Pour que le retour aux casernes ne soit pas un leurre, plusieurs impératifs s’imposent. Une réforme en profondeur du secteur de la sécurité est indispensable pour clarifier les frontières entre armée et politique. Sans cela, les militaires garderont toujours une porte entrouverte vers les affaires de l’État.

Un calendrier crédible de désengagement doit également être établi, même en l’absence d’élections immédiates. L’objectif ? Éviter que des postes-clés ne se transforment en fiefs militaires durables. Enfin, il faudra veiller à désamorcer les frustrations internes, car une armée avec des éléments marginalisés reste une bombe à retardement.
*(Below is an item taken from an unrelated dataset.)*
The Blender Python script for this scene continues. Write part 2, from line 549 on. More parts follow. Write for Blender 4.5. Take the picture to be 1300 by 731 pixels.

Un équilibre délicat à trouver

Le défi gabonais est de taille : réussir là où d’autres ont échoué. Avec un président issu des rangs de l’armée et des officiers encore aux manettes de plusieurs institutions, la dépolitisation des FAG ressemble à un parcours d’obstacles. Pourtant, c’est à ce prix que la cinquième République pourra se construire sur des bases solides.

Le retour des militaires dans leurs casernes n’est pas qu’une question de protocole ou de symbole. C’est le test ultime de la maturité démocratique gabonaise. Et l’histoire, elle, est impitoyable avec ceux qui échouent à relever ce défi.